Wow. Chalk another one up for separatism (“Love Knows Color,” 11/21). No, of course the world isn’t colorblind. Nor is it likely to become so any time soon. And, of course, like all relationships, interracial relationships (real ones, not just acts of sexual curiosity) are driven by many things. Including, one hopes, love and affection. Also, the need to grapple with societal and individual expectations about race and about gender, as well as historical patterns of oppression of black men, black women, white women, and some other people as well (not, of course, to imply that all historical oppression is equal). But sometimes people of different races meet, like each other, have a good time, respect each other, share values, and fall in love. That love of course cannot be kept entirely separate from social mores or from our racial history. Who expected it to be? It sure helps, though, if one doesn’t walk the streets searching for validation in strangers’ eyes.

I’m white and my boyfriend is black. We found little that reflected our day-to-day reality in your largely disapproving and pessimistic account of interracial love in Washington. We pretty much go about our business. We talk about race a fair amount (your piece spurred another extended conversation). We also go to the grocery store, see movies, cook dinner, watch TV, go to the theater, talk about our work, spend time with our friends and families, go out to eat, and go Rollerblading. Once in a while, a street person will tell us to stick with “our own kind.” And once in a while, someone, white or black, will look at us longer and harder than is polite. Maybe they disapprove. Maybe they don’t like my hairdo. Maybe they are bored. It doesn’t really matter why, as long as they don’t give us an overtly hard time, which they almost never do.

Our racial differences make our relationship more complicated in some ways than if we were the same. In some ways they make it better, and in some ways they make it harder.
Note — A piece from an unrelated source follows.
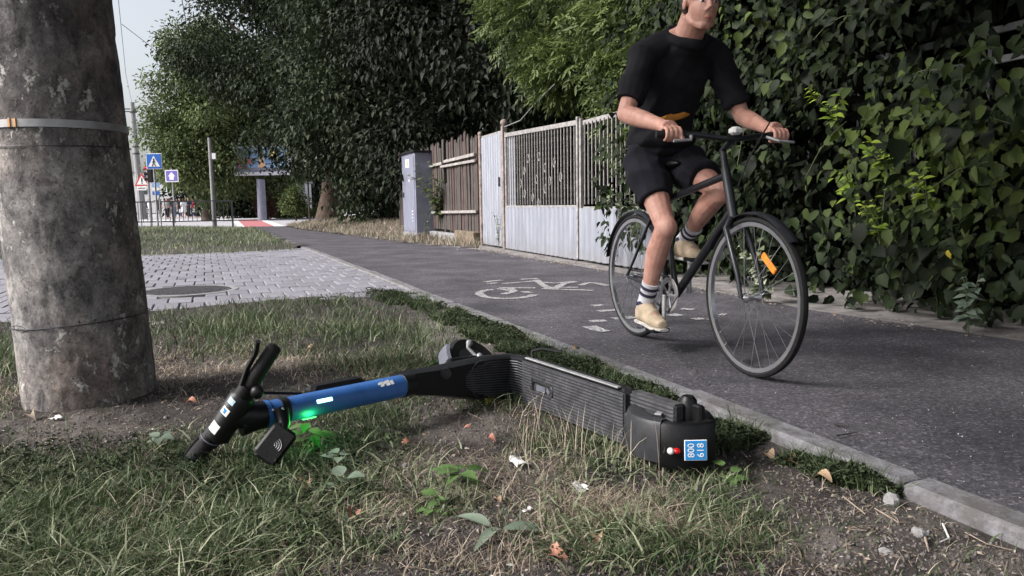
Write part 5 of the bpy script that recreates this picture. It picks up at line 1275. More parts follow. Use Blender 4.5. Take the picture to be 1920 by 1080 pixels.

But the vast majority of the time, whatever tensions we have are more about my being late or his not clearing his dishes or one of us feeling preoccupied and distant. It was pretty annoying to have the sum total of our relationship reduced to self-hate and an insult to black womanhood on his part, and “jungle fever” and shocking my parents on mine (at 38, it’s too late). Louis Steadwell and Holly Bass were welcome three-dimensional voices amid a sea of two-dimensional interviews. Ta-Nehisi Coates is obviously welcome to decline to date white women for whatever reasons—political, moral, aesthetic, whatever—he chooses. And I wish it didn’t anger Deborah Rouse so much that I’m with a black man, but it isn’t really about her, and it’s not a good enough reason for us to break up.

I felt like the upshot of your piece was that all over Washington, the verdict is in that blacks and whites should be “keeping to their own.” You left only a tiny window open that allowed for the fact that this is (slowly) becoming a more integrated city both professionally and socially, and that in relationships between black people and white people there is room for sincere affection, love, and trust, as well as all the other inevitable baggage related to history and power. Surely, there was room for a more balanced story of what black women with white men, white women with black men, interracial gay couples, and interracial families experience in this city and the larger world. Our relationship, at least, has not found that “it’s a jungle out there.”